• **Provided data**:
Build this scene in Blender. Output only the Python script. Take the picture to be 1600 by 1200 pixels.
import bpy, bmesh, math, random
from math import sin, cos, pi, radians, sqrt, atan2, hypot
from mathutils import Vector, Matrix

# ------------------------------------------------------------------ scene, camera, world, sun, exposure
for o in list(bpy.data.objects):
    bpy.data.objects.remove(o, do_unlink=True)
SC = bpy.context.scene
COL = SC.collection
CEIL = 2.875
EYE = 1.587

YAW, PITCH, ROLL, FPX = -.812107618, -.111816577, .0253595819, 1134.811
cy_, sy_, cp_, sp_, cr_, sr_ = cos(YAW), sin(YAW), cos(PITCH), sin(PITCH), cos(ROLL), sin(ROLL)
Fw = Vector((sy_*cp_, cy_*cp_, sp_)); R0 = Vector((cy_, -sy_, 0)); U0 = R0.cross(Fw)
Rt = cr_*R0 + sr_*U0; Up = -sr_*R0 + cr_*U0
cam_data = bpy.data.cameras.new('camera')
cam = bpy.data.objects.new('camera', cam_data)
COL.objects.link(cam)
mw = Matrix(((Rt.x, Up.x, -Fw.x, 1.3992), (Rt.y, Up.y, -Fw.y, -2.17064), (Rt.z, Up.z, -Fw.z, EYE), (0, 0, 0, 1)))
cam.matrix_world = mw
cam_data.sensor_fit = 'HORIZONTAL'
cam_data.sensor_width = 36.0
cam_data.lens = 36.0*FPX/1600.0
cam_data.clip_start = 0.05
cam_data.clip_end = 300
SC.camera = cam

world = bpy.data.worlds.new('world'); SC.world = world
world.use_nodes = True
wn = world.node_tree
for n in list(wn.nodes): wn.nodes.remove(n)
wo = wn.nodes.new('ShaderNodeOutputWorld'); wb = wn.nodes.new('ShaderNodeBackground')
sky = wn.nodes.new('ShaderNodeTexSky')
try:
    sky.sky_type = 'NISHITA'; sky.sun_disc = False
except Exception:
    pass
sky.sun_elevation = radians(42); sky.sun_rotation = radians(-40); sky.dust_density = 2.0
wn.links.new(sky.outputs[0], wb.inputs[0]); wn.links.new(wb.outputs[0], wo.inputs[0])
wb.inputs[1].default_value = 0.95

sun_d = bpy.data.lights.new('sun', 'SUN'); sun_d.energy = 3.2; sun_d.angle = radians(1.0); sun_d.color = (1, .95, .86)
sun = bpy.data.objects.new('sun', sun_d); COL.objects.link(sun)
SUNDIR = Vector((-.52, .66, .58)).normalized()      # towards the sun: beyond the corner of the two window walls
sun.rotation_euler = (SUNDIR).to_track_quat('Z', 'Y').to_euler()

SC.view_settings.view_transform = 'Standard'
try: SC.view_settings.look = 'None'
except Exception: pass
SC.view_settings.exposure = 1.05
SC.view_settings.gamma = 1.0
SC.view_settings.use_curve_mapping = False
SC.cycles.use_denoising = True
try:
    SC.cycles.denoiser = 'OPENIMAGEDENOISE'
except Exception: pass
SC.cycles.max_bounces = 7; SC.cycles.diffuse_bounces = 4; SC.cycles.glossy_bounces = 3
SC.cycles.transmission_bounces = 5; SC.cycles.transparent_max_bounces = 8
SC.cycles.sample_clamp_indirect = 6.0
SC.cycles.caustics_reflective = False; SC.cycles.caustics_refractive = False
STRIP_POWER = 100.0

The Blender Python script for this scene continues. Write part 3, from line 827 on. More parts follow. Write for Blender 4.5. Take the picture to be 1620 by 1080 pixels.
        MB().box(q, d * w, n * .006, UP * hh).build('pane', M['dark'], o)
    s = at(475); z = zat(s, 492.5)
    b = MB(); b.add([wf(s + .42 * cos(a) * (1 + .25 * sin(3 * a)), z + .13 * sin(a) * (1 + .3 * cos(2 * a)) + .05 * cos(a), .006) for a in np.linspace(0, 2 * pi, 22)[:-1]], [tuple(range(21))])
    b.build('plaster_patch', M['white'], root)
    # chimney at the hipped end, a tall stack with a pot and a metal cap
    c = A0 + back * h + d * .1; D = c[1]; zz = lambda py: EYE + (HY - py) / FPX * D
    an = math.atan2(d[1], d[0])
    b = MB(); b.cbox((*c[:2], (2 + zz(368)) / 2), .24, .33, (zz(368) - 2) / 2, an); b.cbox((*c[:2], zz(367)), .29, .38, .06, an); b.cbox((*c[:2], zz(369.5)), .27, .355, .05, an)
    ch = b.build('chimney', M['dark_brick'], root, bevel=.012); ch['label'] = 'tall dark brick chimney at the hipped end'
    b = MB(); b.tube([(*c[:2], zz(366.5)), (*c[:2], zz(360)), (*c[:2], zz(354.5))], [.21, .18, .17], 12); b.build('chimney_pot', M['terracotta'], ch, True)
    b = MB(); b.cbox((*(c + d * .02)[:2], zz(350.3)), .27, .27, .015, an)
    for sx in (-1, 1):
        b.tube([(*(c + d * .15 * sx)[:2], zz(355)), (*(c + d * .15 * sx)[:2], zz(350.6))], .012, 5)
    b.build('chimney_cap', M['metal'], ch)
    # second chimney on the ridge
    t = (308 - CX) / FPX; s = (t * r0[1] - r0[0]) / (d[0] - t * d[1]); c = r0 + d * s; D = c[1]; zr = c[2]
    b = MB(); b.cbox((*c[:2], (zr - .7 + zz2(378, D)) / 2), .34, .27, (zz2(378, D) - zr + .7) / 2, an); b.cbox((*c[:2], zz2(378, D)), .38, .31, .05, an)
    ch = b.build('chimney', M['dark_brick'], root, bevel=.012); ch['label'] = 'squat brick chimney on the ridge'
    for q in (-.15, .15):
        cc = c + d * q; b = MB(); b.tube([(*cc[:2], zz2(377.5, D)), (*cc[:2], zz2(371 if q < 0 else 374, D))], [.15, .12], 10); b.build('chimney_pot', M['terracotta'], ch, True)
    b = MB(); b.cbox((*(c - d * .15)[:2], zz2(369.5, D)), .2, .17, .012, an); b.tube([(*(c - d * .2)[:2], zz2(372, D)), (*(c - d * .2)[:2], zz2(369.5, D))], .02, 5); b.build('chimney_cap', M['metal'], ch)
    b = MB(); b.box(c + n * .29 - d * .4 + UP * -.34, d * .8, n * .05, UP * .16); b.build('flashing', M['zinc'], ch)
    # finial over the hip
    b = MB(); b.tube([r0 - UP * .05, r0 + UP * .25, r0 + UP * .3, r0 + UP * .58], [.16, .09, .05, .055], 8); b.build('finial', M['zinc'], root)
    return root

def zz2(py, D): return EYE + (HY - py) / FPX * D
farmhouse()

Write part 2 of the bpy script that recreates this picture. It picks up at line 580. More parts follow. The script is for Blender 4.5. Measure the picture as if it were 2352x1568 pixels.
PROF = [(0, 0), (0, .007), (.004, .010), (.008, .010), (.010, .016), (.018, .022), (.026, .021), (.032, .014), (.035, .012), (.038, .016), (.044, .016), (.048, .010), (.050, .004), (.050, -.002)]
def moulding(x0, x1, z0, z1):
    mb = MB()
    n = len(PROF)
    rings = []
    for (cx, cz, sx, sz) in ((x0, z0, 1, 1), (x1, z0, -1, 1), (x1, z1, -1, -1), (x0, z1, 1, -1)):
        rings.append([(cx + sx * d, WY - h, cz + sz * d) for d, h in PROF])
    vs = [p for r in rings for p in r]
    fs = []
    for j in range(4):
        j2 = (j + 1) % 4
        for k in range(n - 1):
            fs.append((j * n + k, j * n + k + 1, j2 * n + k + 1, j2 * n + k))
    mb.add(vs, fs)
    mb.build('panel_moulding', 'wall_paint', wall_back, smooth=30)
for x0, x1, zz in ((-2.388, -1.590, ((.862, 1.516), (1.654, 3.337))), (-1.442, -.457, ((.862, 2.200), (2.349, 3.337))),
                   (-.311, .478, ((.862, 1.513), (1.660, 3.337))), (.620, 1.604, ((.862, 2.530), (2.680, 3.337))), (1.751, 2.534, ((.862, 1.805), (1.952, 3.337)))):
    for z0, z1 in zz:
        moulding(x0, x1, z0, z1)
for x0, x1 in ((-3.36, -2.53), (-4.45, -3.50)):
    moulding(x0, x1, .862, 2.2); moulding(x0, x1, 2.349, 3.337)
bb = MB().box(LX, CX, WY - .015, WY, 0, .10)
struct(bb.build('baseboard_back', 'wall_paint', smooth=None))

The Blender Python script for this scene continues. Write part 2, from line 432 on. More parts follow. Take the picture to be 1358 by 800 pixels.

• **Given request**: Reproduce exactly, and only, the lines from the start of the entries through the one that contains "EYE = 1.587".

• **Answer**:
Build this scene in Blender. Output only the Python script. Take the picture to be 1600 by 1200 pixels.
import bpy, bmesh, math, random
from math import sin, cos, pi, radians, sqrt, atan2, hypot
from mathutils import Vector, Matrix

# ------------------------------------------------------------------ scene, camera, world, sun, exposure
for o in list(bpy.data.objects):
    bpy.data.objects.remove(o, do_unlink=True)
SC = bpy.context.scene
COL = SC.collection
CEIL = 2.875
EYE = 1.587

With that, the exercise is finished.